- Analysts Upbeat about New FX Window for Exporters, Investors
The special foreign exchange (FX) window for investors, exporters and end-users that was recently created by the Central Bank of Nigeria (CBN) as well as the new index – the Nigerian Autonomous Foreign Exchange Fixing (NAFEX) – is expected to engender liquidity in the market, analysts at Ecobank Nigeria have stated.
They also noted that the NAFEX would engender flexibility and transparency in the pricing of naira-settled OTC FX Futures and other derivatives in the market.
But, a report by the Ecobank team predicted that this might push up the strike price of naira-settled OTC FX Futures to around N360-N375 to a dollar, thereby mirroring the current price for invisible transactions.
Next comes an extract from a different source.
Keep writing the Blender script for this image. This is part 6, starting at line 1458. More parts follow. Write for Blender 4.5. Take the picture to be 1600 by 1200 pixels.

In the immediate, they anticipated that FX supply to the market is expected to rise, possibly by around 75 per cent, even as they projected that portfolio investors and exporters would likely re-enter the market.
This in turn is expected to improve liquidity and strengthen the naira.
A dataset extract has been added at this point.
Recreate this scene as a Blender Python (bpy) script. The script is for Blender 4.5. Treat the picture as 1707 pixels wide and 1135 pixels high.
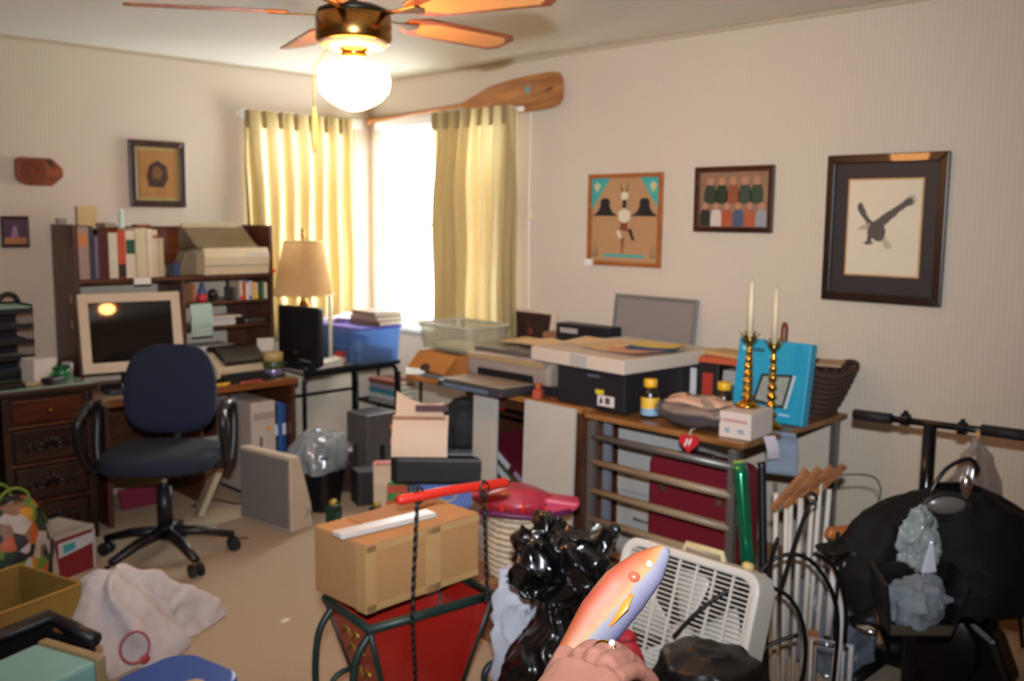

“Overall, the impact of the circular would largely depend on how much flexibility, transparency and liquidity the CBN is willing to inject to support FX spot market. As such, the CBN might need to intervene more in the interbank FX spot market and other segments of the market,” they added.
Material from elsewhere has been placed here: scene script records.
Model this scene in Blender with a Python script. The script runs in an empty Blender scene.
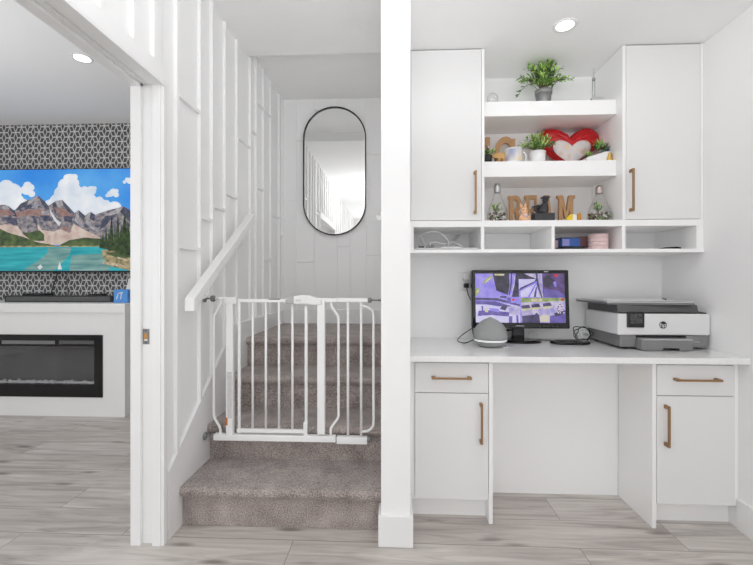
import bpy, bmesh, math, random
from mathutils import Vector, Matrix

random.seed(7)
SC = bpy.context.scene
COL = SC.collection
PI = math.pi

# ------------------------------------------------------------------ camera
TH, YH, CX, FPX, CAMH = .0433, 279.8, 376.5, 400.0, 1.16
cam_d = bpy.data.cameras.new('camera')
cam_d.sensor_width = 36.0
cam_d.lens = FPX / 753 * 36.0
cam_d.shift_y = (YH - 282.5) / 753
cam_d.clip_start = 0.02
cam = bpy.data.objects.new('camera', cam_d)
COL.objects.link(cam)
cam.location = (0, 0, CAMH)
cam.rotation_euler = (PI / 2, 0, TH)
SC.camera = cam

# ------------------------------------------------------------------ world, lights, exposure
w = bpy.data.worlds.new('world')
SC.world = w
w.use_nodes = True
w.node_tree.nodes['Background'].inputs[0].default_value = (.97, .985, 1, 1)
w.node_tree.nodes['Background'].inputs[1].default_value = 2.5

def area(name, loc, rot, sx, sy, power, col=(1, 1, 1), shape='RECTANGLE', spread=PI):
    d = bpy.data.lights.new(name, 'AREA')
    d.shape = shape
    d.size = sx
    if shape in ('RECTANGLE', 'ELLIPSE'):
        d.size_y = sy
    d.energy = power
    d.color = col
    d.spread = spread
    o = bpy.data.objects.new(name, d)
    COL.objects.link(o)
    o.location = loc
    o.rotation_euler = rot
    return o

# added fill at the unseen window behind the camera, standing in for daylight
area('hall_window_fill', (.3, -2.95, 1.35), (PI / 2, 0, 0), 2.3, 2.2, 38, (.96, .98, 1))
# added fill aimed up at the ceilings to brighten them, without any fixture
area('hall_bounce_fill', (.35, -1.4, 1.5), (PI, 0, 0), 1.6, 1.8, 12, (.975, .985, 1))
area('stair_bounce_fill', (.1, .5, 1.95), (PI * .95, 0, 0), 1.2, .8, 36, (.975, .985, 1))
# added fill that brightens the stairwell, hidden behind the wall end
area('stairwell_fill', (-.075, 2.95, 1.95), (0, -PI / 2, 0), 1.0, .8, 2.1, (.975, .985, 1))
area('living_bounce_fill', (-3.2, 1.4, 1.6), (PI, 0, 0), 2.0, 2.0, 34, (.975, .985, 1))  # added upward fill for the living room ceiling, no such lamp there
area('living_window_fill', (-3.0, -1.05, 1.4), (PI / 2, 0, 0), 2.6, 2.0, 34, (.96, .98, 1))  # added fill at the unseen living room window, in place of daylight

SC.cycles.max_bounces = 20
SC.cycles.diffuse_bounces = 14
SC.cycles.glossy_bounces = 6
SC.cycles.transparent_max_bounces = 16
SC.view_settings.view_transform = 'Standard'
SC.view_settings.look = 'None'
SC.view_settings.gamma = 1
SC.view_settings.use_curve_mapping = False
SC.view_settings.exposure = -0.98

# ------------------------------------------------------------------ helpers
def at(px, py, Y):
    """the point of the room at depth Y that this photo position shows"""
    u = (px - CX) / FPX
    c, s = math.cos(TH), math.sin(TH)
    dx, dy = -s + u * c, c + u * s
    t = Y / dy
    return Vector((dx * t, Y, CAMH - (py - YH) * t / FPX))

def N(nt, typ, **kw):
    n = nt.nodes.new(typ)
    for k, v in kw.items():
        setattr(n, k, v)
    return n

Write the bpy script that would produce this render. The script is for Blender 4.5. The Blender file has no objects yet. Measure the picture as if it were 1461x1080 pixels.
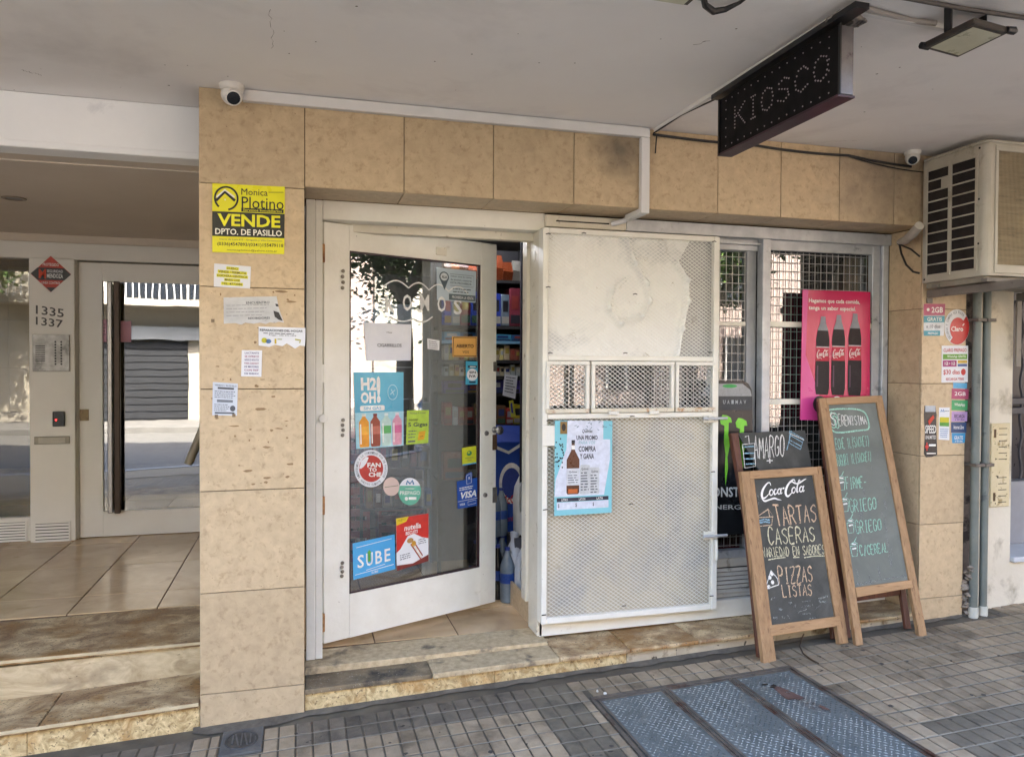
import bpy, math, random
from mathutils import Vector
R = math.radians
V = Vector
random.seed(7)
scene = bpy.context.scene
COL = scene.collection

# ------------------------------------------------------------------ camera
FPX, YAW, PIT, ROL, CH = 1093.87, .270826, -.016423, .004316, 1.59196
CAM = V((0, -3.6, CH))
Rh = V((math.cos(YAW), -math.sin(YAW), 0)); Fh = V((math.sin(YAW), math.cos(YAW), 0)); Z = V((0, 0, 1))
FW = Fh*math.cos(PIT) + Z*math.sin(PIT); UP = -Fh*math.sin(PIT) + Z*math.cos(PIT)
CR = Rh*math.cos(ROL) + UP*math.sin(ROL); CU = -Rh*math.sin(ROL) + UP*math.cos(ROL)
cam = bpy.data.cameras.new('camera'); co = bpy.data.objects.new('camera', cam); COL.objects.link(co)
cam.sensor_width = 36; cam.lens = 36*FPX/1461; cam.clip_start = .05; cam.clip_end = 500
from mathutils import Matrix
mm = Matrix((CR, CU, -FW)).transposed().to_4x4(); mm.translation = CAM
co.matrix_world = mm
scene.camera = co
# ------------------------------------------------------------------ light
SUN_EL, SUN_AZ = 52, 12          # the sun stands behind the building (+Y), a little to the right
world = bpy.data.worlds.new('World'); scene.world = world; world.use_nodes = True
wn = world.node_tree.nodes; wl = world.node_tree.links
sky = wn.new('ShaderNodeTexSky'); sky.sky_type = 'NISHITA'; sky.sun_disc = False
sky.sun_elevation = R(SUN_EL); sky.sun_rotation = R(SUN_AZ); sky.altitude = 50; sky.dust_density = 4; sky.air_density = .85; sky.ozone_density = .8
bgn = wn['Background']; bgn.inputs[1].default_value = .15; wl.new(sky.outputs[0], bgn.inputs[0])
sl = bpy.data.lights.new('sun', 'SUN'); sl.energy = 3.1; sl.angle = R(.5); sl.color = (1, .93, .82)
so = bpy.data.objects.new('sun', sl); COL.objects.link(so)
sd = V((math.sin(R(SUN_AZ))*math.cos(R(SUN_EL)), math.cos(R(SUN_AZ))*math.cos(R(SUN_EL)), math.sin(R(SUN_EL))))
so.rotation_euler = sd.to_track_quat('Z', 'Y').to_euler(); so.location = (0, 0, 30)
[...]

The Central Bank of Nigeria issued the new FX circular on 21 April to announce a special window for investors, exporters and End-users in the foreign exchange market. While the new FX circular aimed to boost liquidity in the FX market and ensure timely execution and settlement of transactions, it introduced a new financial market fixing: NAFEX, for settlement of FX derivatives.
The new regulation was aimed to accommodate all FX obligations by increasing the number of permitted FX transactions to include: loan repayments, loan interest payments, dividend/ income remittances, capital repatriation and any other eligible invisibles transactions including miscellaneous payments, among others.
The market participants are portfolio investors, exporters, authorised dealers and other parties with foreign currency to exchange to naira.
Importantly, the introduction of the NAFEX) has replaced the Nigerian Inter-bank Foreign Fixing (NIFEX), which hitherto was used as index for pricing Naira-settled OTC FX Futures, with significant implications for the operations, methodology and pricing of new Naira-settled OTC FX Futures transactions.
“The decision to close all outstanding Naira-settled OTC FX Futures contracts of April 2017 to March 2018 Maturities as at 18 April 2017 might open another window of uncertainties that will affect market confidence, stability and integrity of Naira-settled OTC FX Futures pricing.
“In the immediate, FX supply to the market is expected to rise, possibly by around 75 per cent as portfolio Investors and Exporters (who hitherto are not disposed to the official market due to pricing) re-enter the market, which in turn will improve liquidity and strengthen the naira,” Ecobank analysts added.